I consider myself a relatively bright guy. I know things. I went to school. I even did well in school. I can generally figure things out. A few things, however, utterly and completely mystify me. One of those Great Mysteries is the price of gas.
You can tell me that it’s just like everything else–that supply and demand dictate prices. I’ll believe you in a very big picture theoretical sense. I just won’t “get it”.
Gas prices are set in a variable-rich environment and that makes the supply and demand indicators a little more difficult than average for guys like me to interpret. I’m okay with that, but I’m still not convinced that any confluence of events that manages to fly under my radar can provide a rational or logical explanation for what I see with respect to fuel prices.
CNN/Money reports that AAA has noticed two-consecutive days of gas price increases after a streak of more than 80 days that saw prices at the pump falling. Some think that we may have reached the bottom with respect to gas prices.
This makes sense to me. The drop in fuel prices felt way too fast in light of the fact that nothing all that consequential was actually happening in terms of actual supply or our relatively inelastic demand for gasoline. I can understand a bump as part of a market correction following a too-fast decline in gas prices.
Here’s what I don’t understand. Why would gas in one part of Missouri bob ten cents per gallon overnight? AAA noted an increase of less than 1/10 cent per gallon. What’s happening in the Show-Me state to justify a increase that’s more than 100 times the national trend?

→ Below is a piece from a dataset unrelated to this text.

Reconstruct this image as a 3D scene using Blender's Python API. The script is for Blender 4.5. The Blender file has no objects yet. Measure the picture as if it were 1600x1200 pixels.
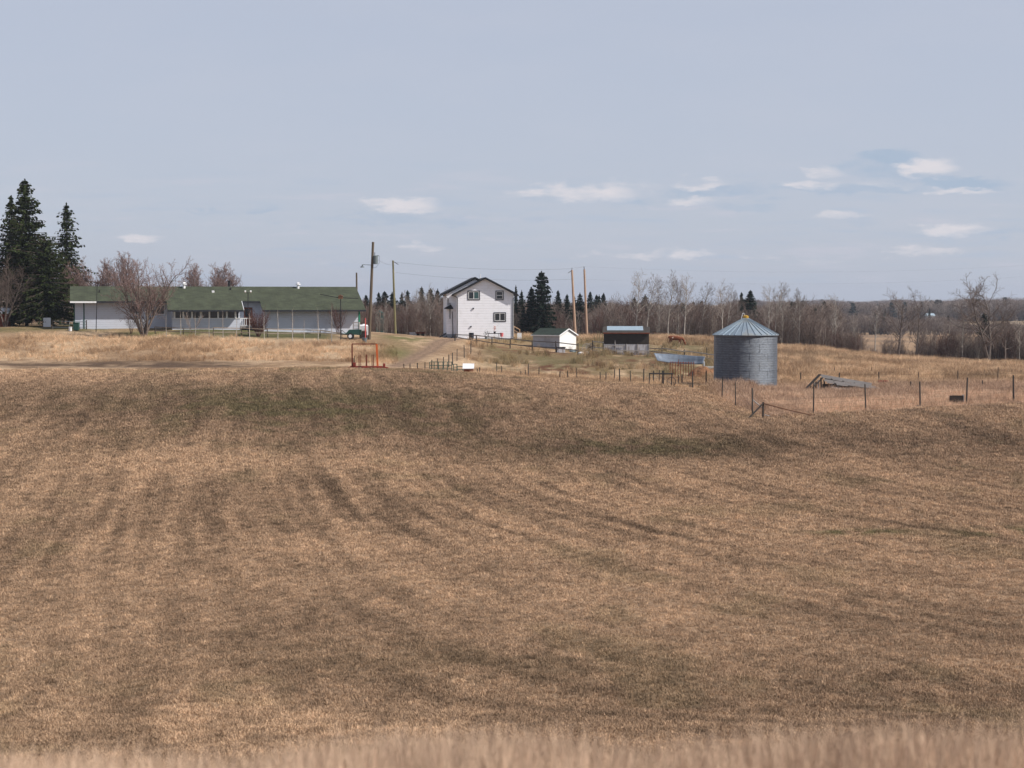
import bpy, bmesh, math, random
import numpy as np
from mathutils import Vector, Matrix
R = math.radians
scn = bpy.context.scene
COL = scn.collection

# ------------------------------------------------------------------ camera, sky, sun, exposure
F = 2666.7; PITCH = math.atan(128 / F); SP, CP = math.sin(PITCH), math.cos(PITCH); CZ = 10.0
cd = bpy.data.cameras.new('camera'); cam = bpy.data.objects.new('camera', cd); COL.objects.link(cam)
cam.location = (0, 0, CZ); cam.rotation_euler = (math.pi / 2 - PITCH, 0, 0)
cd.sensor_width = 36; cd.lens = 60; cd.clip_start = .3; cd.clip_end = 30000
cd.dof.use_dof = True; cd.dof.focus_distance = 165; cd.dof.aperture_fstop = 2.8
scn.camera = cam
scn.view_settings.view_transform = 'Standard'; scn.view_settings.look = 'None'
scn.view_settings.exposure = 0.06; scn.view_settings.gamma = 1
SUN_AZ, SUN_EL = 108, 43          # clockwise from +Y, elevation
sv = Vector((math.sin(R(SUN_AZ)) * math.cos(R(SUN_EL)), math.cos(R(SUN_AZ)) * math.cos(R(SUN_EL)), math.sin(R(SUN_EL))))
sl = bpy.data.lights.new('sun', 'SUN'); sl.energy = 5.0; sl.angle = R(.53); sl.color = (1, .945, .87)
so = bpy.data.objects.new('sun', sl); COL.objects.link(so); so.rotation_euler = sv.to_track_quat('Z', 'Y').to_euler()
so.location = (0, 0, 60)

class NT:
    """small helper to write node trees"""
    def __init__(s, tree): s.t = tree
    def n(s, typ, **kw):
        nd = s.t.nodes.new(typ)
        for k, v in kw.items():
            if k.startswith('i_'):
                key = k[2:]; nd.inputs[int(key) if key.isdigit() else key.replace('_', ' ')].default_value = v
            else: setattr(nd, k, v)
        return nd
    def l(s, a, b): s.t.links.new(a, b)
    def math(s, op, a, b=None, c=None, clamp=False):
        nd = s.t.nodes.new('ShaderNodeMath'); nd.operation = op; nd.use_clamp = clamp
        for i, v in enumerate((a, b, c)):
            if v is None: continue
            if isinstance(v, (int, float)): nd.inputs[i].default_value = v
            else: s.l(v, nd.inputs[i])
        return nd.outputs[0]
    def mix(s, f, a, b, mode='MIX'):
        nd = s.t.nodes.new('ShaderNodeMix'); nd.data_type = 'RGBA'; nd.blend_type = mode
        for i, v in ((0, f), (6, a), (7, b)):
            if isinstance(v, (int, float)): nd.inputs[i].default_value = v
            elif isinstance(v, tuple): nd.inputs[i].default_value = (*v, 1) if len(v) == 3 else v
            else: s.l(v, nd.inputs[i])
        return nd.outputs[2]
    def ramp(s, f, stops, interp='LINEAR'):
        nd = s.t.nodes.new('ShaderNodeValToRGB'); cr = nd.color_ramp; cr.interpolation = interp
        while len(cr.elements) < len(stops): cr.elements.new(.5)
        for e, (p, c) in zip(cr.elements, stops):
            e.position = p; e.color = (*c, 1) if isinstance(c, tuple) else (c, c, c, 1)
        s.l(f, nd.inputs[0]); return nd.outputs[0]
    def smooth(s, v, a, b):
        nd = s.t.nodes.new('ShaderNodeMapRange'); nd.interpolation_type = 'SMOOTHSTEP'
        s.l(v, nd.inputs[0]); nd.inputs[1].default_value = a; nd.inputs[2].default_value = b
        return nd.outputs[0]

def slope_row(row):               # tangent of the elevation angle of a photo row
    t = (600 - row) / F
    return (t * CP - SP) / (CP + t * SP)

world = bpy.data.worlds.new('World'); scn.world = world; world.use_nodes = True
wt = world.node_tree; wt.nodes.clear(); w = NT(wt)
sky = w.n('ShaderNodeTexSky', sky_type='NISHITA', sun_disc=False, sun_elevation=R(SUN_EL), sun_rotation=R(SUN_AZ),
          altitude=700, air_density=1.0, dust_density=1.6, ozone_density=1.2)
geo = w.n('ShaderNodeTexCoord')
sep = w.n('ShaderNodeSeparateXYZ'); w.l(geo.outputs['Generated'], sep.inputs[0])
ay = w.math('MAXIMUM', sep.outputs[1], .05)
az = w.math('DIVIDE', sep.outputs[0], ay); el = w.math('DIVIDE', sep.outputs[2], ay)
cmb = w.n('ShaderNodeCombineXYZ'); w.l(az, cmb.inputs[0]); w.l(w.math('MULTIPLY', el, 3.2), cmb.inputs[1])
nz = w.n('ShaderNodeTexNoise', i_Scale=38.0, i_Detail=6.0, i_Roughness=.62); w.l(cmb.outputs[0], nz.inputs['Vector'])
nzb = w.n('ShaderNodeTexNoise', i_Scale=9.0, i_Detail=4.0, i_Roughness=.5); w.l(cmb.outputs[0], nzb.inputs['Vector'])
off = w.n('ShaderNodeVectorMath', operation='SUBTRACT'); w.l(nz.outputs['Color'], off.inputs[0]); off.inputs[1].default_value = (.5, .5, .5)
sc = w.n('ShaderNodeVectorMath', operation='MULTIPLY'); w.l(off.outputs[0], sc.inputs[0]); sc.inputs[1].default_value = (.034, .017, 0)
ce = w.n('ShaderNodeCombineXYZ'); w.l(az, ce.inputs[0]); w.l(el, ce.inputs[1])
pt = w.n('ShaderNodeVectorMath', operation='ADD'); w.l(ce.outputs[0], pt.inputs[0]); w.l(sc.outputs[0], pt.inputs[1])
CL_W = [(1447, 259, 36, 13, 1.0), (1288, 271, 28, 7, .55), (1268, 288, 38, 7, .7), (1330, 283, 60, 8, .35), (1400, 287, 60, 6, .3), (1500, 297, 46, 5, .75),
        (912, 302, 62, 13, .95), (985, 291, 42, 10, .5), (1094, 286, 30, 8, .8), (830, 305, 40, 8, .3), (1080, 319, 34, 8, .7), (628, 322, 46, 11, .9), (655, 385, 36, 6, .6),
        (224, 369, 30, 6, .6), (400, 390, 70, 5, .25), (982, 397, 46, 6, .75), (1086, 397, 27, 7, .75), (1182, 403, 34, 5, .5), (1492, 360, 48, 9, .75), (1452, 393, 50, 5, .55),
        (1308, 340, 42, 6, .5), (545, 409, 60, 5, .3), (1300, 409, 80, 5, .25)]
CL_B = [(1388, 246, 40, 10, .9), (1400, 266, 70, 18, .6), (1500, 285, 60, 9, .9), (1330, 294, 120, 7, .6), (930, 313, 110, 6, .5), (1130, 299, 70, 9, .6), (1110, 325, 90, 6, .5),
        (690, 346, 190, 8, .45), (625, 333, 70, 6, .4), (420, 331, 22, 4, .5), (325, 331, 24, 4, .45), (730, 335, 60, 7, .3), (1215, 311, 26, 4, .4), (1330, 345, 50, 5, .4),
        (1560, 365, 50, 8, .5), (480, 352, 70, 6, .3), (1250, 380, 120, 6, .3)]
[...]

And what in the hell is happening in South Bend, Indiana. As Notre Dame prepares to play a bowl game in Hawaii, the golden domers are forking over 25 cents per gallon more for fuel than they were a week ago. And no one seems to have an explanation.
Gather’s frugal living site has commenters who’ve noticed increases of 15 cents per gallon in their areas. Does this seem normal to you? Is there some sensible reasons to see such fast and significant fluctuations?
I suppose it’s possible that these seemingly bizarre changes are a perfectly normal part of the fuel market. We’re all a little more attune to gas price changes during economic times like these, and it could be that I just happen to be paying attention to it this time.
Even if these rapdily-moving prices are normal, however, that doesn’t mean they make any sense.
I refuse to believe that there was any rational reason for gas to plummet from nearly $5 per gallon to a buck and a half in less than three months. I certainly don’t understand why today’s cheap gas would suddenly be worth a quarter per gallon more for folks in Indiana. You can explain supply and demand curves to me all day long and you still won’t persuade me that there’s a solid justification for gas to go up a dime overnight on one side of Missouri while the stations in KCMO haven’t budged upwards yet.
I’d like to join in the chorus of people who are making gas price predictions. It would be fun to feel confident in saying that we’re going to see substantial price spieks this summer or that gas is likely to go up fifteen cents per gallon overnight. I’d like to feel secure enough in my gas price prognostication skills to tell you that gas is going ot go up to around $3 per gallon.
I don’t feel that certain, though.
In fact, I don’t have a clue about gas prices.
And I’m beginning to wonder who, if anyone, does.